101: Is Mom There?

101: Is Mom There?

From Chicken Soup for the Soul: Thanks Dad

Is Mom There?

A son is a son till he takes him a wife,
a daughter is a daughter all of her life.

~Irish Saying

In the depth of my despair, only one voice would do — my mother’s. I called home to connect with her soothing tones, but jarringly, my dad answered the phone. My mom was out. Playing mah-jongg, my father said from the phone’s other end.

“Oh,” I said, disappointment evident in my voice. “Tell her to call me when she comes in.”

“What’s wrong?” Dad asked.

“Nothing,” I said, though it was the kind of answer meant to deflect rather than inform. I really didn’t want to tell my father what was wrong. At the time, I was a twenty-three-year-old woman with a college degree and a full-time job. But at that moment, I was a girl whose heart had been broken by her boyfriend. And I needed my mother.

Mom was the one a girl talked to about such things. My mom had always been my confidante. Besides, she was an enthusiastic supporter of my decision to move from New Jersey to Massachusetts, a move I undertook ostensibly for my career, but which was made easier by the fact that this boyfriend just happened to live in Massachusetts, too.

My father, on the other hand, was less exuberant. “He doesn’t love you,” he had told me one Sunday just after the boyfriend left following a weekend visit.

“What do you know?” I snapped, anger rising in me like mercury in a July thermometer.

“I can just tell. He’s not committed to you,” my dad answered with a flat tone that infuriated me even more.

“That’s just not true,” I countered, turning on my heel and storming away, wondering how he dared to have the audacity to judge my relationships. Indignant, I was stung by his insensitivity and callous treatment of the man who was the love of my life. We never talked again about my relationship with the boy in question.

When I packed up the U-Haul and moved to Massachusetts a few months later, my mom quietly tucked $50 in my pocket as a “good luck” gift. She gave me a hug and told me how excited she was for me. My father, on the other hand, gave me a hug and said little — uncharacteristic of the opinionated guy he was.

It was all so exciting. I lived in a cute little apartment, with a fun (but totally consuming) job, and a boyfriend whom I saw on weekends. It seemed perfect. Over time, though, my boyfriend started offering reasons why this or that weekend would not be good for us to get together. By the time I’d been there for six months it became clear that the boy did not love me. He was half-heartedly trying to make it work (out of guilt, perhaps, for allowing me to move to his home state). But I suddenly realized that if I was to have any self-respect, I had to end the relationship. I called him and told him so, and he didn’t try to talk me out of it. “I guess you’re right,” he said into the phone. “Can’t we be friends?” he asked. “No,” I said. “I don’t want to be your friend.” And so the phone call and the romance ended with a receiver click.

It was poignant and sad and so terribly hard. That’s when I called my mom.
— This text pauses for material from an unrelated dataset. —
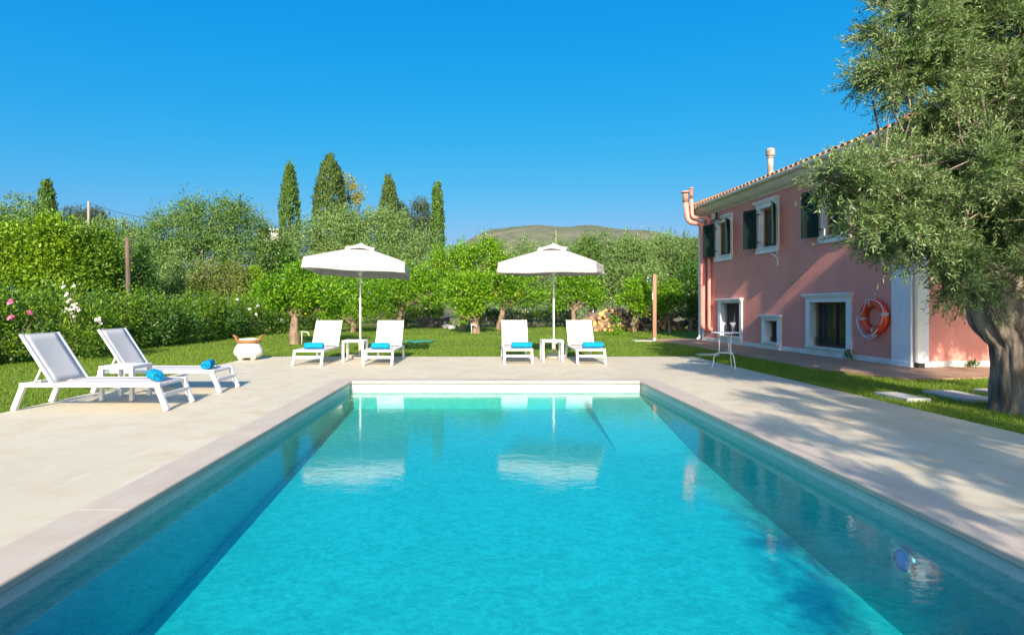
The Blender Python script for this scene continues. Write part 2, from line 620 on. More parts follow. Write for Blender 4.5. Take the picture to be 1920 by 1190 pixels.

How awful that she wasn’t there.

“What’s wrong, honey?” my father asked into the phone.

“I don’t want to tell you,” I said, my voice cracking.

“But why?” he asked.

“Because you’ll say ‘I told you so,’” I croaked.

“What happened?” he asked again. And it spilled out. I told him of the phone call with the boyfriend — what I’d said, what he’d said, what I’d said, and ultimately, how it all had ended.

“Aw, honey,” my dad said, “that must have been very hard for you.”

“It was.”

“I would never say, ‘I told you so.’”

And then I sobbed in earnest as I slid down the stark white kitchen wall on which I’d been leaning and melted like a puddle on the floor. Dad stayed on the phone with me for close to an hour. We talked like we’d never talked before. Those things I thought I could say only to my female parent turned out to be okay to say to my dad. He listened, and by doing so acknowledged that the relationship I was mourning had been significant and real. He was thoughtful and comforting, and most of all, he made me feel loved.

By the time we were finished, I was exhausted.

“Should I have mom call you when she gets home?” he asked.

“No,” I answered. “I’m tired and I want to go to bed. Tell her I’ll talk to her tomorrow.”

That evening was a turning point in my relationship with my father. We’d always shared an unstinting love for one another, but for affairs of the heart, it just always seemed more logical to speak with my mother. My dad proved that even though he had an instinct to protect his one and only daughter from that which might hurt her, he also had the capacity to listen and counsel with genuine care and compassion. It didn’t lessen the communication I shared with my mom, but it gave me another ear, and another viewpoint.

Three years later, when I brought home a different guy, my father had a totally different reaction: “I like this boy,” he told me. “He cares about you. I can just tell.” I married that one. And my father danced happily at our wedding.